I feel a little uncomfortable working and setting up my pieces in the studio, as I feel like I’m trapped in a bubble; I don’t get to work with my hands for pretty much any other classes, and I love the outdoors. I feel like art placed in a gallery is usually very cold, emotionless, or can even be one-dimensional, while public art can have so much more life. You have a limited variety of individuals who visit galleries, and thusly only a smaller range of interpretations on a piece. What I mean to say is, I prefer the average person’s take on my art. Nothing gives me more pleasure than to sit anonymously and overhear a regular person’s conversations about a piece; it is usually the most sincere. I also love shock value, and seeing how people react to new objects or unknown situations, which is a bit of my Human Studies/Educational Studies major coming out.
Initially, I wanted to try something different than my prior projects, and I’m not sure why, but I wanted to try something a bit more conceptual. I wanted to address internet in terms of place and location. I think that the fact that we store information, talk with each other, and many people spend most of their days on the internet qualify it as a location. The piece would compare bandwidth to a natural resource, and attempt to “liberate” it. There are areas of the campus without wireless internet that I wanted to divert like a river, as members of agrarian civilizations did with rivers to irrigate their crops. Working with the technology was not too much to deal with, it was more an issue of getting the necessary equipment, which is usually pretty expensive. I had to drop this idea in lieu of one less grand, but a bit more interactive.
I eventually began to look into the difference between the literal area viewed by the campus waterfront webcam, and the space seen by anyone viewing the feed on their computer monitor. I began to see the literal space as a stage for events, that don’t ever really seem to happen, when one spends a day glancing at the webcam’s updates (like I did in preparation for the project). The space is almost an unchanging picture, save for the random couple of students walking, the car parking in the first spot, or the difference in weather/time, and I want to change that.
While incomplete until the performance aspect, the piece is a comment on surveillance. Most students either do not know where the camera is placed, or about the it at all, and do not amend their actions due to this, despite being in full view of anyone at all who enters in the link. Without the performance, the piece is a voyeur’s dream; people acting naturally (even though they are not in a domestic space).

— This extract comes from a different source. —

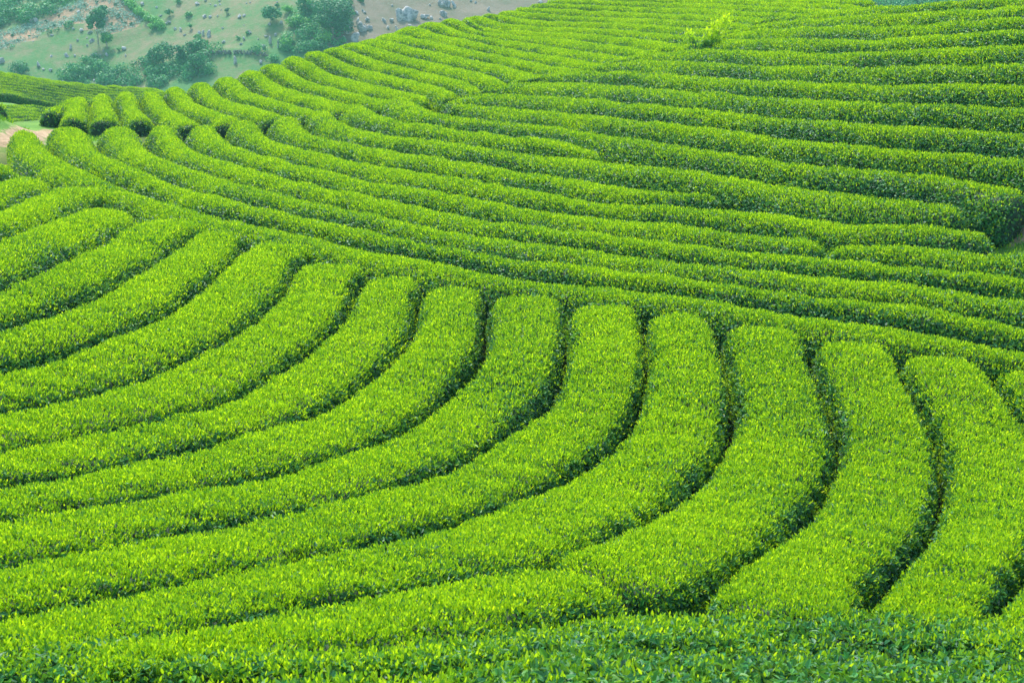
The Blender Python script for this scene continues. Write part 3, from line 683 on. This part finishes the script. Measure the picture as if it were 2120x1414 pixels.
BL = [('u0', 'u1'), ('u1', 'u2'), ('u2', 'u3'), ('u3', 'u4'), ('u4', 'u5'), ('u56', 'u6'), ('u6', 'u7'), ('u78', 'u8'), ('u8', 'u9'), ('u98', 'u10c')]
for k, (a, b) in enumerate(BL):
    lab = 'long sweeping tea hedge, %s up from the foreground heads' % ORD[k]
    if k == 0: lab = 'long diagonal tea hedge running along all the rounded foreground heads'
    if k == 7: lab += ', ending in a dark rounded end'
    row(a, b, lab, 'long sweeping tea hedges', ext=(.12 if k < 9 else .2, .1 if k == 5 else .35), gap=.08 if k else .2, young=.92, lsize=.82)
row('u4', 'u5b', 'short tea hedge joining from the right and ending at the grassy patch', 'long sweeping tea hedges', ext=(.1, .2), gap=.08, young=.9, lsize=.82)
VL = ['u10'] + ['v%d' % k for k in range(1, 11)]
for k in range(10):
    row(VL[k], VL[k + 1], 'level tea hedge on the right hillside, %s one above the grassy patch' % ORD[k] if k else 'thick dark-fronted tea hedge on the right, just above the grassy patch', 'level tea hedges on the right hillside', ext=(.05, 0), gap=.06, young=.72, lsize=.78)
WL = ['w%d' % k for k in range(19)]
for k in range(18):
    row(WL[k], WL[k + 1], 'crest tea hedge left of the valley notch, %s from the sandy track' % ORD[k], 'tea hedges running over the crest', ext=(.9, 0), gap=.12, H=.98, young=1.25, lsize=.8)
EL = ['w18'] + ['e%d' % k for k in range(1, 10)]
for k in range(9):
    row(EL[k], EL[k + 1], 'thin far tea hedge below the skyline, %s above the bright hollow' % ORD[k], 'far tea hedges along the top', ext=(.5, .2), gap=.16, H=.95, young=1.2, lsize=.8)
# the round dark end of one more hedge beyond the sandy track, and the clump at the far left edge
def short_hedge(pts, w, label, group, H=.95, name='tea_hedge', cat='tea hedge', young=1., **kw):
    P = curve(np.array(pts, float), step=.25, it=2)
    return obj(name, hedge_mesh(P, np.full(len(P), w), seed=abs(hash_(label)) % 9973, H=H, young=young, **kw), label=label, cat=cat, group=group)
short_hedge([(-26.9, 82.0), (-26.8, 84), (-27.4, 90)], 1.6, 'short dark tea hedge end standing alone left of the crest hedges', 'tea hedges running over the crest', young=.6, ext=(.2, .2))
short_hedge([(-30.2, 76.0), (-27.6, 76.0)], 2.2, 'dark rounded tea bush cut by the left edge above the grassy mound', None, H=1.25, name='tea_bush', cat='tea bush', young=.8, ext=(0, .2))
FB = np.array([(-61.9, 163.4), (-56.1, 164.4), (-50.0, 166.2), (-42.4, 168.8)])
for k in range(9):
    pl = [(q[0], q[1] - 1.7 * k) for q in FB]
    short_hedge([(-72, pl[0][1] + .5)] + pl, 1.6, 'row of the distant tea field on the far left, %s down from its top edge' % ORD[k], 'rows of the distant tea field', H=1.0, young=.55, ext=(1, 1), gap=.45, lsize=.55)
top = FB
for k in range(12):
    f = k / 11.
    x0 = np.interp(f, [0, .33, .66, 1], [q[0] for q in top]); y0 = np.interp(f, [0, .33, .66, 1], [q[1] for q in top])
    short_hedge([(x0 + .4, y0 + 1.0), (x0 - 3, y0 + 5.5)], 1.5, 'humped hedge end on the top edge of the distant tea field, %s from left' % ORD[k], 'humped hedges on the distant field edge', H=1.0, young=.9, ext=(.3, .3), lsize=.6)
for k, pl in enumerate(SMALL_ROWS[3:]):
    short_hedge(pl, 1.5, 'row of the small sunken tea field left of the crest, %s from its top' % ORD[k], 'rows of the small sunken tea field', H=1.0, young=.5, ext=(1, .5), lsize=.65, gap=.3)
print('leaves', TOTAL[0])

# ------------------------------------------------------------------ ground sheet
def axis(dense, far_, n):
    a = np.arange(dense[0], dense[1] + 1e-6, dense[2])
    g = np.geomspace(1, far_, n)
    return a, g
xa = np.arange(-62, 62.1, .8)
xo = 62 + np.cumsum(np.geomspace(1.2, 60, 55)); xo = xo[xo < 1500]
xs = np.r_[-xo[::-1], xa, xo]
ya = np.arange(-45, 180, .8); yb = np.arange(180, 400, 4.); yc = np.arange(400, 540, 1.6); yd = 540 + np.cumsum(np.geomspace(3, 90, 30))
ys = np.r_[-45 - np.cumsum(np.geomspace(2, 60, 16))[::-1], ya, yb, yc, yd]
GX, GY = np.meshgrid(xs, ys, indexing='ij')
GZ = ground_z(GX, GY)
GZ = GZ + .05 * vnoise(GX, GY, 0 * GX, 3.1, 31) * (GY < 200)
def near_line(x, y, pts):
    P = np.array(pts, float); o = np.full(x.shape, 1e9)
    for a, b in zip(P[:-1], P[1:]):
        ab = b - a; tt = np.clip(((x - a[0]) * ab[0] + (y - a[1]) * ab[1]) / (ab @ ab), 0, 1)
        o = np.minimum(o, np.hypot(x - a[0] - tt * ab[0], y - a[1] - tt * ab[1]))
    return o
def inside(x, y, poly):
    P = np.array(poly, float); c_ = np.zeros(x.shape, bool); j = len(P) - 1
    for i in range(len(P)):
        xi, yi = P[i]; xj, yj = P[j]
        with np.errstate(divide='ignore', invalid='ignore'):
            c_ ^= ((yi > y) != (yj > y)) & (x < (xj - xi) * (y - yi) / (yj - yi + 1e-12) + xi)
        j = i
    return c_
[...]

I would like to reschedule the performance event for this weekend, when the weather is supposed to be better. In the invitation, I will ask people to come and perform in any way they like; to act, to sing, to play an instrument, to deface the stage, to read, even to pantomime, really any way in which they chose to express their first amendment rights, but only on the stage. Ironically, freedom of speech will be rendered moot by the fact that there is no audio feed, only video. I will also send out an email asking people to watch the live feed.